Trotz dieser Fortschritte bleibt der menschliche Berater insbesondere bei komplexen Entscheidungen zentral. KI wird als Ergänzung verstanden, da sie datenbasierte Grundlagen liefert, Routinetätigkeiten automatisiert und die persönliche Beratung stärkt. Im Affluent-Segment mit Vermögen zwischen 250.000 und einer Million US-Dollar kann GenKI viele Aufgaben eigenständig übernehmen. In höheren Vermögensklassen bleibt der persönliche Austausch jedoch entscheidend.
Für Wealth Manager leiten sich aus der steigenden Relevanz von KI im Markt unterschiedliche Handlungsempfehlungen ab. Sie sollten GenKI gezielt in der Kundenberatung einsetzen, um datenbasierte Empfehlungen effizienter zu erstellen und mehr Raum für persönliche Gespräche zu schaffen. Gleichzeitig ist es essenziell, Vertrauen in den KI-Einsatz aufzubauen, indem Kunden transparent über den Nutzen und die Grenzen der Technologie informiert werden. Darüber hinaus bietet GenKI im Marketing und Kundenservice die Chance, durch personalisierte Inhalte und proaktive Ansprache die Kundenbindung deutlich zu stärken.

Möglichkeiten zur Integration von KI für Wealth Manager.
Vorausschauend handeln, um 2035 erfolgreich zu sein
Die kommenden Jahre entscheiden darüber, wer im Wealth Management 2035 zu den Gestaltern gehört und wer von der Konkurrenz verschluckt wird. Wer heute gezielt in generationenübergreifende Kundenbindung, innovative Angebote und intelligente Technologien investiert, schafft die Grundlage für nachhaltigen Erfolg. Drei zentrale Handlungsfelder stellen wir dabei in den Fokus:
1. Kundenbeziehungen generationenübergreifend sichern
Kontinuierliche Weiterbildung und der gezielte Einsatz moderner Technologien stärken die Rolle der Relationship Manager nachhaltig. Nur so lassen sich persönliche Beziehungen über Generationen hinweg erhalten und die Loyalität auch nach dem Vermögensübergang sichern. Abbildung 2 zeigt zentrale Stellschrauben, mit denen sich dieses Ziel erreichen lässt.

Weiterbildung der Relationship Manager für eine engere Kundenbindung und mehr Expertise.
2. Angebote konsequent an neue Bedürfnisse anpassen
Alternative Investments und nachhaltige Anlagestrategien sind für die nextGen HWNIs keine Randthemen, sondern werden zunehmend zu zentralen Entscheidungsfaktoren.
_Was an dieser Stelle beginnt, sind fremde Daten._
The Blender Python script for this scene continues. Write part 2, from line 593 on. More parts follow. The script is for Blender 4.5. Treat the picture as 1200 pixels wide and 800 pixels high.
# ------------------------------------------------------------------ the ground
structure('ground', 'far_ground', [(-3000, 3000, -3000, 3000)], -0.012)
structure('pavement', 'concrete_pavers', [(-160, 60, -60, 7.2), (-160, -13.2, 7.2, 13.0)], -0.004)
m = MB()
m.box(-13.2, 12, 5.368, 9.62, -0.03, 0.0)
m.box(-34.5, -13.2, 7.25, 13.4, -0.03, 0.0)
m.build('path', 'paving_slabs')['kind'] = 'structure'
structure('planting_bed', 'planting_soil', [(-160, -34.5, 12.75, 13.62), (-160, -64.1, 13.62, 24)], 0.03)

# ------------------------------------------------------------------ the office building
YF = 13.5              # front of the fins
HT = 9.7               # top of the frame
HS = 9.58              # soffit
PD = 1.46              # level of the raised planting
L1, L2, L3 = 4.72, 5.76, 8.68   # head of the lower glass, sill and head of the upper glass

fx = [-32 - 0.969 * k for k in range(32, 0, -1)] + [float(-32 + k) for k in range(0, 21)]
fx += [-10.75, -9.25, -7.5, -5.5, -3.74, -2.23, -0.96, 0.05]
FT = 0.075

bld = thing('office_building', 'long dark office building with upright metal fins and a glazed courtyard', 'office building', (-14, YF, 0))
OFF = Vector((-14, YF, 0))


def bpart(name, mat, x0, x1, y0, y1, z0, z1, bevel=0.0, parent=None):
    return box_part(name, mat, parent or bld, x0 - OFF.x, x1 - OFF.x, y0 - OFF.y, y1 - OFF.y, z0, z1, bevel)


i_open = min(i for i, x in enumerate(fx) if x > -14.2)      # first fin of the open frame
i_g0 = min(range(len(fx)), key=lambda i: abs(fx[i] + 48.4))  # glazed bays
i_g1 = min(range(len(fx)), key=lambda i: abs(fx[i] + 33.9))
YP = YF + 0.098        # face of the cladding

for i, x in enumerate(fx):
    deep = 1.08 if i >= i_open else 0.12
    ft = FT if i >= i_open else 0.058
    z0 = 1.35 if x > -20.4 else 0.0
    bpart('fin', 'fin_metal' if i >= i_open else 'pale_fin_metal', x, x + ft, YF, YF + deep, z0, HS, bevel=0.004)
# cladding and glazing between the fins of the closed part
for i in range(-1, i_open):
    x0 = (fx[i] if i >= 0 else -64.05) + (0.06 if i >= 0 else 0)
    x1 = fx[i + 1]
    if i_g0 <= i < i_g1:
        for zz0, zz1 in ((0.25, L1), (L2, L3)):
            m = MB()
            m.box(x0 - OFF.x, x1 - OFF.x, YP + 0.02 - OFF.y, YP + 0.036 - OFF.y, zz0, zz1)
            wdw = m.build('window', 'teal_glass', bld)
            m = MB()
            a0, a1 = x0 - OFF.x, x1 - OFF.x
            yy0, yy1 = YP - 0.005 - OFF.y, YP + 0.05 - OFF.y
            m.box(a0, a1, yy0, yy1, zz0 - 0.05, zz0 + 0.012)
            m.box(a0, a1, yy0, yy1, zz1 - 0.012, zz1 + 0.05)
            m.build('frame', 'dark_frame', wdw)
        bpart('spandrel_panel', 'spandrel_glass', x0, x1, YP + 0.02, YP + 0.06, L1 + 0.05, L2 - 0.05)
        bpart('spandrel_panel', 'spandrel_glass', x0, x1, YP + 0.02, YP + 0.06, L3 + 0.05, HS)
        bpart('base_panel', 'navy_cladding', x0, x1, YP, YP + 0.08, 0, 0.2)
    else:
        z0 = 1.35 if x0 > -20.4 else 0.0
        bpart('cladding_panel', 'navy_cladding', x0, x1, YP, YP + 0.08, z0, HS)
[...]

Gleichzeitig entsteht so Zugang zu neuen Kundensegmenten, die durch die Demokratisierung alternativer Anlagen an Bedeutung gewinnen.
3. Technologie als strategischen Hebel nutzen
Künstliche Intelligenz steigert nicht nur die Effizienz, sondern erleichtet die wirtschaftlich und qualitativ hochwertige Betreuung, breiter Kundensegmente wie dem Affluent-Segment. Eine optimierte Kostenstruktur eröffnet die Möglichkeit, individuellere Services anzubieten und die Beratungsqualität insgesamt zu stärken. Entscheidend ist, dass Technologie die persönliche Beratung nicht ersetzt, sondern gezielt ergänzt.
Fazit: Den Wandel als Chance nutzen
Aus meiner Sicht steht das Wealth Management vor einem historischen Wendepunkt. Der anstehende Generationenwechsel, gepaart mit technologischen Quantensprüngen, verlangt von allen Marktteilnehmern nicht nur Anpassung – sondern aktives Gestalten. Es reicht nicht mehr, auf Veränderungen zu reagieren.
Die Zukunft gehört jenen, die Technologie mit Menschlichkeit verbinden, die Daten nutzen, um Vertrauen zu stärken, und die den Wandel nicht als Risiko, sondern als Chance begreifen. Die nächsten Jahre werden dafür entscheidend sein – und sie bieten die einmalige Gelegenheit, Wealth Management neu zu definieren: persönlicher, digitaler, nachhaltiger.